Hyundai Elantra / BIMOS 2026
A. Krivonosov / SPEEDME

And here’s the surprise: there is no EV. Hyundai deliberately kept the Avante on combustion power. At launch — a naturally aspirated Smartstream DOHC 16V engine and a TMED-II hybrid setup with two electric motors. The smaller 17-hp unit fires up the engine and feeds onboard systems, while the main 72-hp motor handles propulsion and regenerative braking. There’s also a new Stay Mode: roughly an hour of infotainment and climate control running off the battery with the engine off — almost like a real EV.

And it’s the right call. A fully electric sedan in this segment would have been a niche play, undermined by price, charging infrastructure and resale headaches. The petrol and hybrid Elantra make far more sense: lower running costs, no charger dependency, and servicing that fits Hyundai’s familiar logic. In the US, the expected price band is $26,000–30,000. The new Elantra is set to take on its old rivals — Toyota Corolla and Honda Civic — both of which are readying their own next generations for 2027.

Hyundai Elantra / BIMOS 2026
A. Krivonosov / SPEEDME

The Elantra’s strongest cards are its design, the hybrid’s efficiency and Hyundai’s brand recognition. But sedans are no longer the easy sell they once were — buyers keep drifting toward crossovers, and that’s a structural challenge for the whole segment, not just for Hyundai.

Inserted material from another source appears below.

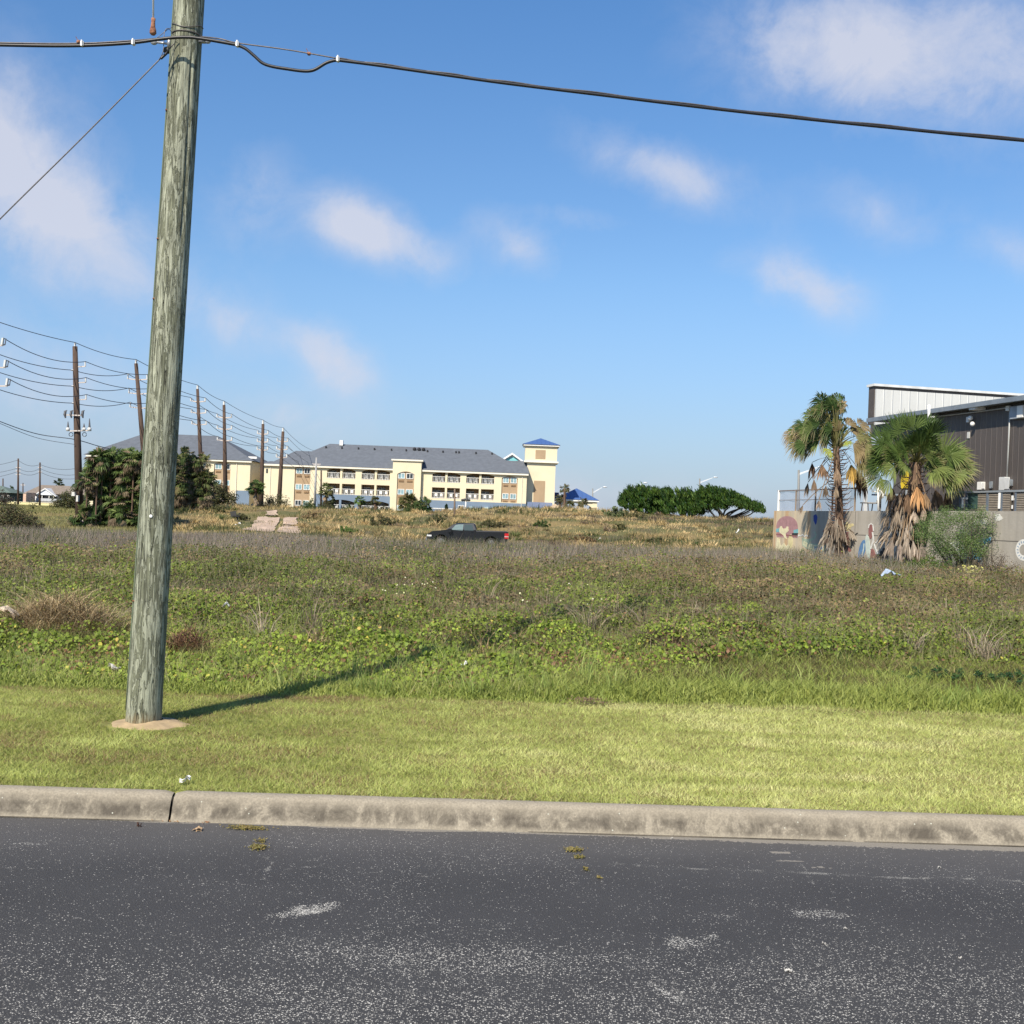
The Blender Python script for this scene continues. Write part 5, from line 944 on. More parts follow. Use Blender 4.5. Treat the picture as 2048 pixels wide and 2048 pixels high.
thin_pole('metal_pole', 'slim grey pole in front of the hotel with two short arms at its top', 633, 1017, 915, 150, .16, simple('pole_grey', (.30, .30, .30), .6), ((928, .55), (930, .4)), None, 'pole', px2=629)
thin_pole('wooden_post', 'short dark post beside the windblown palm in front of the first balconies', 642.5, 1008, 941, 150, .14, DKBR, (), None, 'post')
thin_pole('wooden_post', 'weathered brown post standing in the scrub behind the truck cab', 909.5, 1045, 978, 118, .11, simple('brown_post', (.16, .115, .085), .8), (), None, 'post', px2=909)
t = thin_pole('lamp_post', 'white lamp post with a cluster of dark floodlights before the blue hotel base', 931.5, 1035, 1003, 165, .12, WWHITE, (), None, 'lamp post')
for dx in (-6, -2, 3, 6): mb = MB(); q = P(931.5 + dx, 999 + abs(dx) * .2, 165); mb.ball(q, .26, 1, 1, .7, 8, 6); mb.bar(q, P(931.5, 1004, 165), .06); mb.build('lamp_head', simple('lamp_dark', (.05, .05, .05), .5) if 'lamp_dark' not in bpy.data.materials else bpy.data.materials['lamp_dark'], t)
ALU = simple('lamp_aluminium', (.66, .68, .70), .4, .2, .05)
for i, (px, py0, py1, hx_, hy, Y, r, lb) in enumerate(((1185.5, 1022, 977, 1210, 974, 250, .16, 'street lamp rising behind the blue canopy roof'), (1265, 1022, 969, 1291, 965.5, 240, .16, 'street lamp behind the bushy end of the windswept trees'), (1399.5, 1022, 957, 1431, 954.5, 230, .18, 'street lamp behind the gap between the windswept trees'),
        (1597.5, 1030, 940, 1640, 934, 120, .16, 'street lamp rising behind the fence left of the tall palm'))):
    t = thin_pole('street_lamp', lb, px, py0, py1, Y, r, simple('lamp_pole%d' % i, (.20, .20, .19), .6), (), 'street lamps with long arms', 'street lamp')
    a = P(px, py1 + 9, Y); e = P(hx_ - 6, hy + 1, Y); h_ = P(hx_, hy, Y); mb = MB(); mb.bar(a, e, .13); mb.bar(P(px, py1 + 7, Y), e, .07); mb.build('arm', ALU, t); mb = MB(); mb.ball(h_, .5 * Y / 240, 1.0, .5, .28, 10, 6); mb.build('lamp_head', ALU, t, smooth=True)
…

Inside — the real digital surprise. The old ccNC infotainment gives way to Pleos Connect. The 16:9 central display is tailored for streaming video including Netflix, with GLEO AI voice control and groundwork for Level 2+ assistants on the Atria AI platform. For a compact sedan, that’s a serious statement.

The Avante goes on sale in Korea right after its premiere, while the 2027 Elantra is expected in the US in the first half of next year. The takeaway is simple: Hyundai is showing that the compact sedan hasn’t been written off — it’s just been told to grow up.